Sáb 09.03.2002

ESPECTáCULOS  › OPINION

Los diamantes son eternos

› Por Eduardo Fabregat

Te acordás cuando eras joven y brillabas como el sol? Brillá, diamante loco... Roger Waters cantaba y el cielo se recargaba de relámpagos, y las pieles se erizaban, en uno de los momentos exactos que la multitud había ido a buscar al estadio de Vélez Sarsfield. Tan hierático como siempre, por momentos jugando de taquito –y con eso le sobraba–, el dueño de buena parte del patrimonio de Pink Floyd desembarcó en la Argentina a la altura de su leyenda, al frente de un sonido como nunca antes se había escuchado en un estadio local: la combinación entre las cajas de escenario y las que se repartían por las tribunas (dedicadas mayormente a efectos) convirtió al lugar en una auténtica catedral de sonido. Lo hizo con esas canciones, que tampoco se habían escuchado nunca en vivo. Y lo hizo con esa pose de escasas pulgas que lo distingue desde hace años. En Waters, la demagogia y el egotrip pasan en todo caso por mostrarse delante de un telón blanco al comienzo, recorrer un poco las alas del escenario para bañarse sin un gesto en las ovaciones resultantes, o tocar “Get your filthy hands off my desert”, que no será el tema más relevante de The Final Cut pero menciona a Galtieri y había que ver la reacción de un estadio repleto.
Es que Waters arrancó con el partido ganado.
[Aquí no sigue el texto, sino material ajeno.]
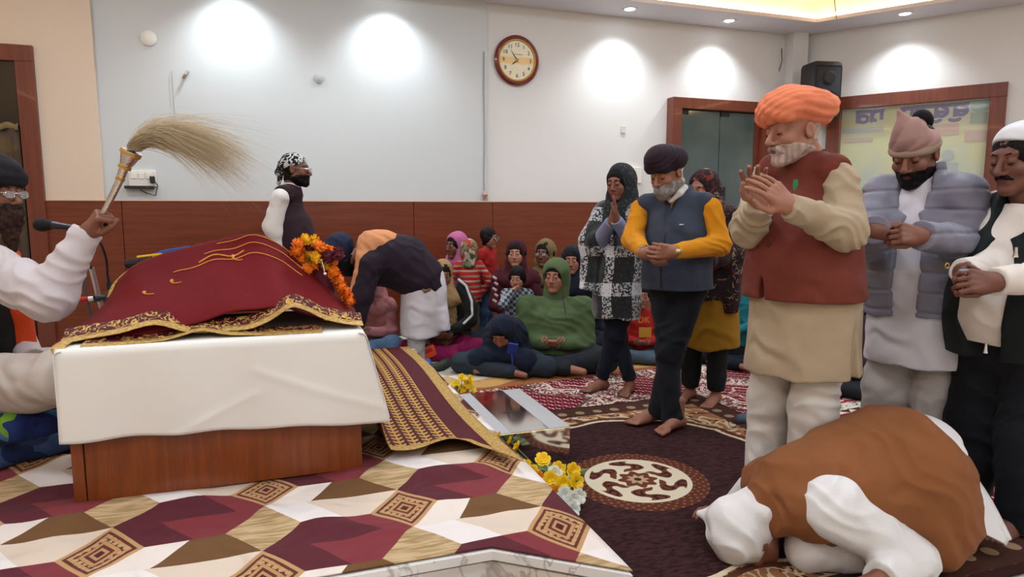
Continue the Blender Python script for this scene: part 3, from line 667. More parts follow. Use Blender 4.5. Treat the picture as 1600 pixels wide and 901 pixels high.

Dividido en dos tiempos de exactos 75 minutos (más los bises), el show puso de movida toda la carne al asador. Era obvio que la noche comenzaría con “In the flesh”, pero ubicar en segundo lugar nada menos que “Another brick in the wall Pt. 2” (que cualquiera hubiera jurado, con bastante lógica, que tocaría hacia el final) dejó entregado al público desde el vamos. Quizá por eso quedó en segundo plano una cuestión central de tanta y tan disfrutable exhumación floydiana, que es cómo se hace para llenar los zapatos de David Gilmour. Frente al dilema –imposible de resolver porque Gilmour hay uno solo, y no hace falta abundar en la tormentosa relación entre ambos músicos–, Waters resolvió la falta del nueve más habilidoso con una acumulación de delanteros, no siempre acertada. La labor de los tres guitarristas fue de menor a mayor, pero resultó el punto menos convincente de una noche en la que la emoción logró cubrir la ausencia de la otra mitad.
Ausente Gilmour y con Harry Waters revelándose como una especie de Rick Wakeman rastafari, In the flesh fue lo que su título indicaba: un Roger de carne y hueso, que fue de “Welcome to the machine” y “Wish you were here” a la suite “Shine on you crazy diamond” –donde al fin los violeros encontraron el pulso necesario–, y de allí a una segunda parte que se apoyó en Dark side of the moon, icono mayor de Pink Floyd y por lo tanto el broche ideal. Horas después, la piel vuelve a erizarse con el mero recuerdo de una multitud embelesada, un cielo partido por los relámpagos y una voz susurrante que pregunta: Remember when you were young...? Los años de Floyd han pasado. Pero los diamantes son eternos.